### PROBLEM TO SOLVE
Retype the opening lines of the listing below, ending with the line that contains "hS = 15 * r1", and leave out any pictures.
______________________________
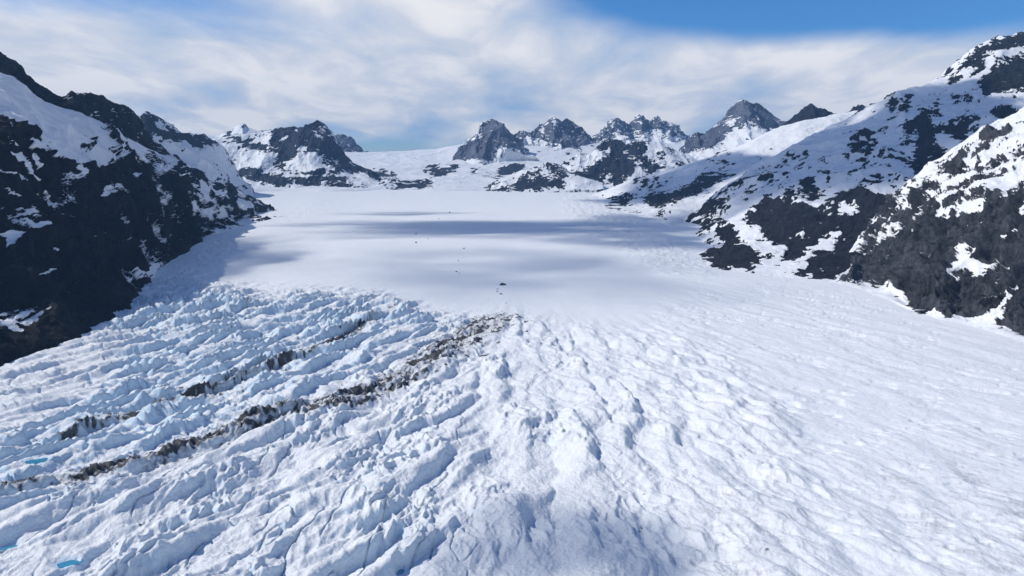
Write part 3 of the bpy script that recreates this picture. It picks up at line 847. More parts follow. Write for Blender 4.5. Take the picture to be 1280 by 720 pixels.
def rows(ang, lam, seed, wob=.9, rise=.62, bx=0, by=0):
    s_, t_ = rot(ang, X + bx, Y + by)
    ph = t_ / lam + wob * pn2(s_ / (lam * 3.6), t_ / (lam * 1.6), seed) + .22 * pn2(s_ / (lam * .9), t_ / lam, seed + 1)
    a = .35 + .65 * sstep(-.35, .3, pn2(s_ / (lam * 2.4), np.floor(ph) * 7.3 + .5, seed + 2))
    return saw(ph, rise) * a, ph, s_, t_


r1, ph1, s, t = rows(30, 34, 201, .8)
r2, ph2, _, _ = rows(33, 17, 205, .8)
s2, t2 = rot(-38, Xw * .6 + X * .4, Yw * .6 + Y * .4)
sr, tr = rot(24, X + 3 * pn2(X / 18, Y / 18, 210), Y)
rib = crest(pn2(sr / 13 + .35 * np.floor(ph1), tr / 52, 211), 1.0)
rib2 = crest(pn2(sr / 6.5, tr / 26, 212), 1.0)
pS = sstep(-.3, .4, pn2(X / 190, Y / 260, 213))
def slots(sx, tx, seed, w=.07):
    n = pn2(sx, tx, seed)
    g = sstep(-.15, .2, pn2(sx * .45 + 9, tx * .6, seed + 1))
    return np.clip(1 - np.abs(n) / w, 0, 1) ** .7 * g


slS = slots(sr / 24, tr / 60, 270, .09)
hS = 15 * r1 + 4.5 * r2 + (2.5 + 6 * r1) * rib * (.5 + .8 * pS) + 1.6 * rib2 * (.4 + r1) + 5 * pn2(s / 240, t / 110, 214) + .9 * pn2(s / 6, t / 9, 5) + .4 * pn2(s / 3, t / 3.6, 55) - 8 - 5.5 * slS

# centre: long swells along the flow, scalloped by hollows with sharp rims
s, t = rot(31, X + .7 * wx + 6 * pn2(X / 60, Y / 60, 12), Y + .7 * wy)
big = pn2(s / 170, t / 62, 6)
swell = crest(pn2(s / 120, t / 42, 7), 1.0)
b40, r40, o1, o2 = bowl(s / 52, t / 34, 8, .8, .9)
b18, r18, o3, o4 = bowl(s / 21 + .2 * pn2(X / 12, Y / 12, 70), t / 14, 9, .75, .9)
fine = crest(pn2(s2 / 16, t2 / 7, 10), 1.2)
m1, phm, sm_, tm_ = rows(31, 62, 220, .9, .6)
m2_, _, _, _ = rows(27, 27, 224, .9, .6)
te, ue_ = rot(2, X + 5 * pn2(X / 26, Y / 26, 230), Y + 5 * pn2(X / 26, Y / 26, 231))
tooth = crest(pn2(te / 30, ue_ / 14, 232), 1.0)
tooth2 = crest(pn2(te / 13, ue_ / 6.5, 233), 1.1)
tooth3 = crest(pn2(te / 6, ue_ / 3.4, 234), 1.1)
tk = sstep(-.12, .42, pn2(X / 85, Y / 130, 235) + .35 * pn2(X / 30, Y / 40, 236))
hM = 7 * big + 12 * m1 + 4.5 * m2_ + 5.2 * tooth * (.25 + .75 * tk) + 2.3 * tooth2 * (.12 + .88 * tk) + .35 * tooth3 * tk - 2.4 * b40 - 1.0 * b18 * patch
slM = slots(te / 60, ue_ / 22, 274, .055)
hM -= 3.5 * slM
hM += .5 * pn2(s / 5, t / 6, 56) + .3 * pn2(X / 2.8, Y / 2.8, 11) - 9

# centre right: rounded snow backs that drop steeply into sharp-bottomed troughs on their right
s, t = rot(-12, X + .8 * wx, Y + .8 * wy)
s3, t3 = rot(-30, X + .5 * wx, Y + .5 * wy)
FX, FYc = 110.0, 2350.0
rad = np.hypot(X - FX, FYc - Y)
tf = np.arctan2(X - FX + .25 * wx, np.maximum(FYc - Y, 60)) * 1250
phf = tf / 50 + .75 * pn2(rad / 210, tf / 110, 290) + .22 * pn2(rad / 50, tf / 42, 291)
fan = saw(phf, .6) * (.25 + .75 * sstep(-.35, .3, pn2(rad / 150, np.floor(phf) * 5.1 + .5, 292)))
phg = tf / 23 + .7 * pn2(rad / 110, tf / 60, 293) + .2 * pn2(rad / 26, tf / 20, 294)
fan2 = saw(phg, .6) * sstep(-.3, .35, pn2(rad / 75, np.floor(phg) * 3.7 + .5, 295))
te, ue_ = rot(-14, X + 6 * pn2(X / 30, Y / 30, 240), Y + 6 * pn2(X / 30, Y / 30, 241))
n1_, n2_, _, _ = rows(18, 88, 242, .8, .62)
toothA = crest(pn2(te / 52, ue_ / 19, 243), .95)
toothB = crest(pn2(te / 24, ue_ / 9, 244), 1.0)
toothC = crest(pn2(te / 10, ue_ / 4.4, 245), 1.1)
hM2 = 8 * pn2(s / 210, t / 95, 71) + 12 * fan + 3.8 * fan2 + 4.0 * toothA * (.15 + .85 * tk) + 2.6 * toothB * (.12 + .88 * tk) + .5 * toothC * tk - 1.6 * b40 - 1.5 * b18 * patch + .5 * pn2(s / 5, t / 4, 75) + .28 * pn2(X / 2.8, Y / 2.8, 76) - 8
kR = sstep(480, 700, px + 60 * pn2(X / 120, Y / 120, 77))
hM = hM * (1 - kR) + hM2 * kR * (1 - .35 * sstep(470, 400, py))

# right: gentle swells, with swarms of short hollows and low scarps
s, t = rot(-30, X + .35 * wx, Y + .35 * wy)
wv = pn2(s / 130, t / 52, 13)
wv2 = pn2(s / 60, t / 26, 43)
pt = sstep(-.05, .45, pn2(s / 260, t / 110, 16))
sa, ta = rot(-62, X + .25 * wx, Y + .25 * wy)
dimp = sstep(.16, .52, pn2(sa / 52, ta / 17, 14) + .3 * pn2(sa / 12, ta / 6, 45)) * sstep(-.35, .15, pn2(sa / 120, ta / 90, 44))
scb, r_, q1, q2 = bowl(s / 44, t / 24, 15, .8, .9)
fold = crest(pn2(s / 90, t / 18, 19), 1.3)
gWx = sstep(.35, 1.0, gW)
hW = (1.2 + 3.4 * gWx) * wv + (.5 + 1.7 * gWx) * wv2 - 2.2 * dimp + (.4 + 1.6 * gWx) * fold * pt - 3.2 * gWx * scb * (.3 + .7 * pt) + 2.6 * gWx * billow(pn2(s3 / 80, t3 / 26, 78), .9) + .35 * pn2(sa / 12, ta / 7, 17) + .18 * pn2(sa / 5, ta / 3, 57)
hW += .45 * crest(pn2(s3 / 60, t3 / 11, 250), 1.1) * sstep(-.3, .3, pn2(X / 120, Y / 160, 251)) + .6 * gWx * toothB + (.1 + .15 * gWx) * crest(pn2(sa / 14, ta / 5, 252), 1.3) + 1.6 * gWx * toothA + (1.1 + 3.2 * gWx) * fan + (.35 + 1.3 * gWx) * fan2
gW = .9 + 0 * gW

hSM = .5 * crest(pn2(X / 150 + .3 * wx / 20, Y / 34, 296), 2.0) * sstep(0, .4, pn2(X / 300, Y / 300, 297)) + 3.0 * pn2(X / 260, Y / 420, 18) + .5 * pn2(X / 60, Y / 90, 20)
# far edges: rough broken ice on both flanks of the smooth part
fl = sample(raster([(1, [(200, 345), (235, 322), (260, 300), (320, 285), (300, 310), (250, 345), (230, 360)]), (.9, [(690, 240), (760, 245), (860, 310), (900, 340), (840, 345), (780, 320), (720, 280)]),
                    (.5, [(270, 296), (350, 268), (400, 240), (430, 250), (380, 280), (300, 296)])], 0, 7), px, py)
hF = 7 * crest(pn2(Xw / 60, Yw / 34, 21), 1.2) + 4 * crest(pn2(Xw / 30, Yw / 15, 22), 1.2) - 3

wsum = np.maximum(wS + wM + wW, 1)
wS, wM, wW = wS / wsum, wM / wsum, wW / wsum
h = wS * gS * hS + wM * hM + wW * gW * 1.25 * hW + hSM * (.3 + .7 * wSM) + fl * hF * .6
# steepen the sides that face away to the right (wind and melt make the crests lean)
lean = np.clip(wS * gS + wM * .9 + wW * .6, 0, 1)
Xd = X + lean * np.clip(h, -10, 14) * (.25 + .25 * kR)
Yd = Y - lean * np.clip(h, -10, 14) * .10

# two dirty medial moraines
def band(pts, widths):
    """signed nearness to a polyline laid on the ice: 1 on the line, 0 at its width"""
    q = []
    for (a, b), w in zip(pts, widths):
        yy = float(glY(a, b))
        q.append((float(at(a, b, yy)[0]), yy, w))
    out = np.full(X.shape, -9.0)
    for (x0, y0, w0), (x1, y1, w1) in zip(q[:-1], q[1:]):
        dx, dy = x1 - x0, y1 - y0
        k = np.clip(((Xw * .5 + X * .5 - x0) * dx + (Yw * .5 + Y * .5 - y0) * dy) / (dx * dx + dy * dy), 0, 1)
        d = np.hypot(Xw * .5 + X * .5 - x0 - k * dx, Yw * .5 + Y * .5 - y0 - k * dy)
        out = np.maximum(out, 1 - d / (w0 + (w1 - w0) * k))
    return out


b1 = band([(622, 398), (600, 412), (560, 434), (525, 455), (490, 476), (450, 488), (410, 503), (350, 516), (300, 536), (250, 550), (190, 572), (140, 582), (90, 594), (40, 606), (-20, 620), (-150, 650)],
          [38, 36, 30, 26, 24, 22, 20, 19, 18, 18, 15, 12, 13, 12, 9, 8])
b2 = band([(492, 384), (460, 402), (420, 430), (370, 448), (330, 462), (250, 495), (200, 505), (150, 520), (90, 545), (60, 552)], [10, 13, 17, 20, 19, 19, 18, 12, 8, 5])
b3 = band([(690, 560), (720, 600), (760, 660), (800, 720)], [10, 12, 12, 12])
s, t = rot(31)
s2b, t2b = rot(-50, X + .3 * wx, Y + .3 * wy)
dn = .55 * pn2(s / 34 + .5 * wx / 20, t / 7.5, 30) + .45 * pn2(s / 12, t / 5, 31) + .6 * pn2(s / 60, t / 22, 32) + .4 * pn2(s2b / 13, t2b / 5, 33) + .25 * pn2(X / 3.4, Y / 4.5, 34)
dirt = np.where(b1 > -1.5, b1 * .6 + dn * 1.6 + .14, -3)
dirt2 = np.where(b2 > -1.5, b2 * .58 + dn * 1.5 - .02, -3)
dirt = np.maximum(dirt, dirt2)
spk = pn2(s / 30, t / 7, 36) + .6 * pn2(s2b / 8, t2b / 3, 37)
dirt = np.maximum(dirt, (spk - .95) * 1.6 + .35 * np.clip(wM + wS, 0, 1))
h += sstep(-.8, .6, b1) * (4 * crest(pn2(s2b / 24, t2b / 11, 35), 1.1) + 2 * crest(pn2(s / 9, t / 9, 38), 1))
Zd = Z0 + h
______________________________
### ANSWER FOR THIS EXERCISE
Write part 3 of the bpy script that recreates this picture. It picks up at line 847. More parts follow. Write for Blender 4.5. Take the picture to be 1280 by 720 pixels.
def rows(ang, lam, seed, wob=.9, rise=.62, bx=0, by=0):
    s_, t_ = rot(ang, X + bx, Y + by)
    ph = t_ / lam + wob * pn2(s_ / (lam * 3.6), t_ / (lam * 1.6), seed) + .22 * pn2(s_ / (lam * .9), t_ / lam, seed + 1)
    a = .35 + .65 * sstep(-.35, .3, pn2(s_ / (lam * 2.4), np.floor(ph) * 7.3 + .5, seed + 2))
    return saw(ph, rise) * a, ph, s_, t_


r1, ph1, s, t = rows(30, 34, 201, .8)
r2, ph2, _, _ = rows(33, 17, 205, .8)
s2, t2 = rot(-38, Xw * .6 + X * .4, Yw * .6 + Y * .4)
sr, tr = rot(24, X + 3 * pn2(X / 18, Y / 18, 210), Y)
rib = crest(pn2(sr / 13 + .35 * np.floor(ph1), tr / 52, 211), 1.0)
rib2 = crest(pn2(sr / 6.5, tr / 26, 212), 1.0)
pS = sstep(-.3, .4, pn2(X / 190, Y / 260, 213))
def slots(sx, tx, seed, w=.07):
    n = pn2(sx, tx, seed)
    g = sstep(-.15, .2, pn2(sx * .45 + 9, tx * .6, seed + 1))
    return np.clip(1 - np.abs(n) / w, 0, 1) ** .7 * g


slS = slots(sr / 24, tr / 60, 270, .09)
hS = 15 * r1 + 4.5 * r2 + (2.5 + 6 * r1) * rib * (.5 + .8 * pS) + 1.6 * rib2 * (.4 + r1) + 5 * pn2(s / 240, t / 110, 214) + .9 * pn2(s / 6, t / 9, 5) + .4 * pn2(s / 3, t / 3.6, 55) - 8 - 5.5 * slS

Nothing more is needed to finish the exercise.